# [Objective]
Take each line containing "append" and report it exactly as written.

# [Data section]

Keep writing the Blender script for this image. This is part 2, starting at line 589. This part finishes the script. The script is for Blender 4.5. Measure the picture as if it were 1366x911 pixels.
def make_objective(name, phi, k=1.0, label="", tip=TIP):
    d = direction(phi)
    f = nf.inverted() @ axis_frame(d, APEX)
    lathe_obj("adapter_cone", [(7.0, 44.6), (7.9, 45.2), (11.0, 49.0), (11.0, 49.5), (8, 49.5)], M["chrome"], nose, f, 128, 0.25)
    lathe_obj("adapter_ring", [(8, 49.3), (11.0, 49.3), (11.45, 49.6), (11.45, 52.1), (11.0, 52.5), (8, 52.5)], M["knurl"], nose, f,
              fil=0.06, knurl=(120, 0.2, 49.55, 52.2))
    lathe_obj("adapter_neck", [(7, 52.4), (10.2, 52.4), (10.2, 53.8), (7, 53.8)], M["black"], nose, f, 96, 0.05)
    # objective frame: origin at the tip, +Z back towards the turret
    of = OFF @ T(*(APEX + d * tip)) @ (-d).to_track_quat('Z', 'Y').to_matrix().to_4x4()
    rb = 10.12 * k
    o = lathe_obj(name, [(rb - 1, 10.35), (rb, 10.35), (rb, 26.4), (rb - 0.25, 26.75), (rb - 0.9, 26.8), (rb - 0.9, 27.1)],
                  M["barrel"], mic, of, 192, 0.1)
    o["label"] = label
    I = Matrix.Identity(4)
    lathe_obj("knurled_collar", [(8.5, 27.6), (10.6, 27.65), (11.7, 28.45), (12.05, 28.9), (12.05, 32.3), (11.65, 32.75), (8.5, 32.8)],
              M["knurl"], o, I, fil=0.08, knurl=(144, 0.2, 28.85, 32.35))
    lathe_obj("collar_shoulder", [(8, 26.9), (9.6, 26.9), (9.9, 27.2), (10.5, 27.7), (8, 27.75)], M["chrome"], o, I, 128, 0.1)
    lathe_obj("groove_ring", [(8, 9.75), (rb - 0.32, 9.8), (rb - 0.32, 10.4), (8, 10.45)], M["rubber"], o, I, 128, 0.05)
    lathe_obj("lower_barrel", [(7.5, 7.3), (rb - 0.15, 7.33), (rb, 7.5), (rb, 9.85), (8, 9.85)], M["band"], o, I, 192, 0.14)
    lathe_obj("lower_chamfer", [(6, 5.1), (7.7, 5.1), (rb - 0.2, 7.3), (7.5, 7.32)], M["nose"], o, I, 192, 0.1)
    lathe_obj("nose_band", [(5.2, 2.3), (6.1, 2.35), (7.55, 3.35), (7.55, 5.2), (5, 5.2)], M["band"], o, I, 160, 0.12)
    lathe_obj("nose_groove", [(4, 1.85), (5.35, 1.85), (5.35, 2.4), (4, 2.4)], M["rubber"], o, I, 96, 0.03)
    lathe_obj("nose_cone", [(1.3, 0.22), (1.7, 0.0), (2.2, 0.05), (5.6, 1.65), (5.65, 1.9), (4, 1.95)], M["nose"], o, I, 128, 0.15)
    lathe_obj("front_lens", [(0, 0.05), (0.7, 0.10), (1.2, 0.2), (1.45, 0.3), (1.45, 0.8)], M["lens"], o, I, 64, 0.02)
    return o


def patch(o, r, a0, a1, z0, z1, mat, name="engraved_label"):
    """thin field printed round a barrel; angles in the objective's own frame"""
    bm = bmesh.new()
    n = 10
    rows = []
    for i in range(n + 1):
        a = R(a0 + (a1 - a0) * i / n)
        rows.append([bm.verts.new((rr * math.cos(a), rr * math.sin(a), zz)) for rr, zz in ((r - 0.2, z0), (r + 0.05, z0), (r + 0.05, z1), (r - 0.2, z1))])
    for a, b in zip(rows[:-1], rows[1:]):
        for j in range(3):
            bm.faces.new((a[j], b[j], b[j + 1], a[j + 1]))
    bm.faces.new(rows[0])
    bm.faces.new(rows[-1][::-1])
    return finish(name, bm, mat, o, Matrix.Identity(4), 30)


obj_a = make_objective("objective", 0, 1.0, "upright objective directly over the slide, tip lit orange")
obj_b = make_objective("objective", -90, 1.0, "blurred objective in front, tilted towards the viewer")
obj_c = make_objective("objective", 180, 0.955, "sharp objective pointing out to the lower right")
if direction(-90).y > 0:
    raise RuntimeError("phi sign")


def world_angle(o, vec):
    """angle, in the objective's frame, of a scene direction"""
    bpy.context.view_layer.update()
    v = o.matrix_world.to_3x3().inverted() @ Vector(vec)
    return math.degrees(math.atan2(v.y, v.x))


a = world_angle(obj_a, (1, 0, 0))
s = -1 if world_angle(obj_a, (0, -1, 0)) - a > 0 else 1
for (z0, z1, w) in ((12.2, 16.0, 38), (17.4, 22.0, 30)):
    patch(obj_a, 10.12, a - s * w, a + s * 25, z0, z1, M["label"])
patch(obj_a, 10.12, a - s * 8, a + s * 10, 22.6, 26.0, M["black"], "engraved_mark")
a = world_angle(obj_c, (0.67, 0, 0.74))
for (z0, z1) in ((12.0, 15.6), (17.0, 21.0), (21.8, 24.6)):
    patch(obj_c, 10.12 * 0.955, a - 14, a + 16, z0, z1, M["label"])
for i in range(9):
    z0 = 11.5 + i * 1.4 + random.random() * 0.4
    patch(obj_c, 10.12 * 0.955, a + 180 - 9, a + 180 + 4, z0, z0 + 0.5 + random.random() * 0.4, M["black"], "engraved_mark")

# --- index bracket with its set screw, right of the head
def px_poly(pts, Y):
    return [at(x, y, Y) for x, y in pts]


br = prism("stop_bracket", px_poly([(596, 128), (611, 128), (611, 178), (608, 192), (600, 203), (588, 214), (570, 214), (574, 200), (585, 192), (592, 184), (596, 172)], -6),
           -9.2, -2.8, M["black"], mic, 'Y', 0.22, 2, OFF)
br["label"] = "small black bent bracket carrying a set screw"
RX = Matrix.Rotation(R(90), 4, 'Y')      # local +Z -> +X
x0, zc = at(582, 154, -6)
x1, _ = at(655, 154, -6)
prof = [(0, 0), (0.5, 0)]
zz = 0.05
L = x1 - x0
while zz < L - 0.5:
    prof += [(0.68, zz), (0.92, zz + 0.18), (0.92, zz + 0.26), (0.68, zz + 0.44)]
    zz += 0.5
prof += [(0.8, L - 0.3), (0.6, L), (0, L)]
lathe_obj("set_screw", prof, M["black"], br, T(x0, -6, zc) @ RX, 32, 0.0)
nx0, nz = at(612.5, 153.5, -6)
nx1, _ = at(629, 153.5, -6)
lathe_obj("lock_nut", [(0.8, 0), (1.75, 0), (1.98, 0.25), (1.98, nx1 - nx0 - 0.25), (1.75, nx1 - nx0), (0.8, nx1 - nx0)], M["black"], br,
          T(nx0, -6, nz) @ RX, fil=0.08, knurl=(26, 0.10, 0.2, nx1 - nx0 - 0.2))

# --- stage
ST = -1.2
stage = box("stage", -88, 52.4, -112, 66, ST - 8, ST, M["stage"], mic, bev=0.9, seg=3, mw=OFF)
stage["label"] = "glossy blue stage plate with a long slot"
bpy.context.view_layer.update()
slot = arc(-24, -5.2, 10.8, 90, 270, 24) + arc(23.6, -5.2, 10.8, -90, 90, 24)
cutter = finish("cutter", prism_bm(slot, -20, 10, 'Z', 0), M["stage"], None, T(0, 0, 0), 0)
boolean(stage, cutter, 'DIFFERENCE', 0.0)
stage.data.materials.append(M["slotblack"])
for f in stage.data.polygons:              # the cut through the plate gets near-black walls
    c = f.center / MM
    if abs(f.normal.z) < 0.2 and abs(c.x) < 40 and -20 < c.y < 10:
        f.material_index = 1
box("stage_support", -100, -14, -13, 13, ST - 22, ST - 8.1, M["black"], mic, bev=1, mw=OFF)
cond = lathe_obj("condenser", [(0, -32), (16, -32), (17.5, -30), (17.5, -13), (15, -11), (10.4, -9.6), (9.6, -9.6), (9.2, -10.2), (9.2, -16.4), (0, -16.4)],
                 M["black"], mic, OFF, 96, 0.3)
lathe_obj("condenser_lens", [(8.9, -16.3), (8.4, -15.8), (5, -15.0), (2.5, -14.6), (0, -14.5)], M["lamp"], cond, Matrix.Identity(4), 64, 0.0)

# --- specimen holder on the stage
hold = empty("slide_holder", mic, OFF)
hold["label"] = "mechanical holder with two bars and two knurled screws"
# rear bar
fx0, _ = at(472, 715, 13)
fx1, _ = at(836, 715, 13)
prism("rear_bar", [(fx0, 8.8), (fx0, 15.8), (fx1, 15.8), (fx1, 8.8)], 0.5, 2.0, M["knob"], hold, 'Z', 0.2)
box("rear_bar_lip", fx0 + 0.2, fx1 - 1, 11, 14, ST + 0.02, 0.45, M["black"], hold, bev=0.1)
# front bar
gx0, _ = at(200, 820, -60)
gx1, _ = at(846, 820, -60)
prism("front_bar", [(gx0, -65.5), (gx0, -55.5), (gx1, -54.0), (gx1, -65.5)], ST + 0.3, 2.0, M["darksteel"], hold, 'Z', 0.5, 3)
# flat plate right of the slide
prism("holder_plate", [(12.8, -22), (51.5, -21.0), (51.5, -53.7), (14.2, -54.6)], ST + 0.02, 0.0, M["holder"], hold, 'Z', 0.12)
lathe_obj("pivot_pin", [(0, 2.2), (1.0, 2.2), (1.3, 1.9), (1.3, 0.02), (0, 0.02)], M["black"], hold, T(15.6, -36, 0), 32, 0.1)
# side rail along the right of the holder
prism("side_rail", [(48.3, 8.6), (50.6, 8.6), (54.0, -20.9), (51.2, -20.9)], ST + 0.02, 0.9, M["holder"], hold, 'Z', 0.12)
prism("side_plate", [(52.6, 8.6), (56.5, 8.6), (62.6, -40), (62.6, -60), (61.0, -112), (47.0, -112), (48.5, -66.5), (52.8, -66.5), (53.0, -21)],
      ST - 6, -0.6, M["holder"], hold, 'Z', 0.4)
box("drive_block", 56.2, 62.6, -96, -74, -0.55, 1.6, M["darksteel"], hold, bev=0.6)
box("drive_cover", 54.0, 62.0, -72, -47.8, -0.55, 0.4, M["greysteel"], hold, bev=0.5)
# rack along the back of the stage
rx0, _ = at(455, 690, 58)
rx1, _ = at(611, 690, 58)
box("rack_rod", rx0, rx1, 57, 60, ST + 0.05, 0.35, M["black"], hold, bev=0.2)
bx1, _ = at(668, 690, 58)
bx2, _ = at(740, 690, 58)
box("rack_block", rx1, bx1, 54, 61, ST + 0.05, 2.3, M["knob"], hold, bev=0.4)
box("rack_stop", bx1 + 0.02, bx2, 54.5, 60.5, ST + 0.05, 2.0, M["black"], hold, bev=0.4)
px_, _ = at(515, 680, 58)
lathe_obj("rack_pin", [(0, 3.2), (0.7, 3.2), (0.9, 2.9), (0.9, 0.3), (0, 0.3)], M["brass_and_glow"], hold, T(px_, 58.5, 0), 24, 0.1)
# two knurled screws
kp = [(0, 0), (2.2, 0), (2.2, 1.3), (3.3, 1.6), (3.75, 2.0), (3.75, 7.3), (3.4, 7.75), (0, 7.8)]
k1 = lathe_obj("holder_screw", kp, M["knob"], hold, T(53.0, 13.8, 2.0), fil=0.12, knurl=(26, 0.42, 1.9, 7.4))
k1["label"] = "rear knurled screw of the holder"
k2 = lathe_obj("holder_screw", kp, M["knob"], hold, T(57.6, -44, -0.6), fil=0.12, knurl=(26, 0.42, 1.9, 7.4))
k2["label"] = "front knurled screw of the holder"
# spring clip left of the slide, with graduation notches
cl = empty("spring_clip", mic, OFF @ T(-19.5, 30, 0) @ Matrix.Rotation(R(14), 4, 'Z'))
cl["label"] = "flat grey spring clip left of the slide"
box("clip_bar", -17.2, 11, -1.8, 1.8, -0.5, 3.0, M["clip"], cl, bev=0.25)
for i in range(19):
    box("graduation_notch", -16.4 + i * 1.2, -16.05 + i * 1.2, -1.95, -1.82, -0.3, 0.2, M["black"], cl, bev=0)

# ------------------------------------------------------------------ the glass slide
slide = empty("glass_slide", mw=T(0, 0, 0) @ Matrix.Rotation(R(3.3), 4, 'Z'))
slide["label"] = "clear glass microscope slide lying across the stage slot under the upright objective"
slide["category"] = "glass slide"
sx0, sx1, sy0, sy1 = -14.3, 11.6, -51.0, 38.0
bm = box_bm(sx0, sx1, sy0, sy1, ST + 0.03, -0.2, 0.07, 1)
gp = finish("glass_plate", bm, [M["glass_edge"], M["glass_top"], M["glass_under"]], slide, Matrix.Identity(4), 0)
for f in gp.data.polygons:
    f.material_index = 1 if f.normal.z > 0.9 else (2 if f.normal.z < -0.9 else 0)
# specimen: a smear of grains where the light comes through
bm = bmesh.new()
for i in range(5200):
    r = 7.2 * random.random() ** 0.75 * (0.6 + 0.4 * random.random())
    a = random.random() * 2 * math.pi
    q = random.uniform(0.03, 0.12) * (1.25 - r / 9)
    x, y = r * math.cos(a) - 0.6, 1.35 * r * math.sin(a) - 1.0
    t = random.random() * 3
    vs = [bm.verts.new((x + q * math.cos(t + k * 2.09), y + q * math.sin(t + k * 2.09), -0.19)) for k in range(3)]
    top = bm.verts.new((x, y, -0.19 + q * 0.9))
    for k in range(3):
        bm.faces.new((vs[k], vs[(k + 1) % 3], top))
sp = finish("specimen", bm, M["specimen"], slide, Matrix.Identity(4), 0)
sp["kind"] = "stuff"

# [Task result]
        rows.append([bm.verts.new((rr * math.cos(a), rr * math.sin(a), zz)) for rr, zz in ((r - 0.2, z0), (r + 0.05, z0), (r + 0.05, z1), (r - 0.2, z1))])
stage.data.materials.append(M["slotblack"])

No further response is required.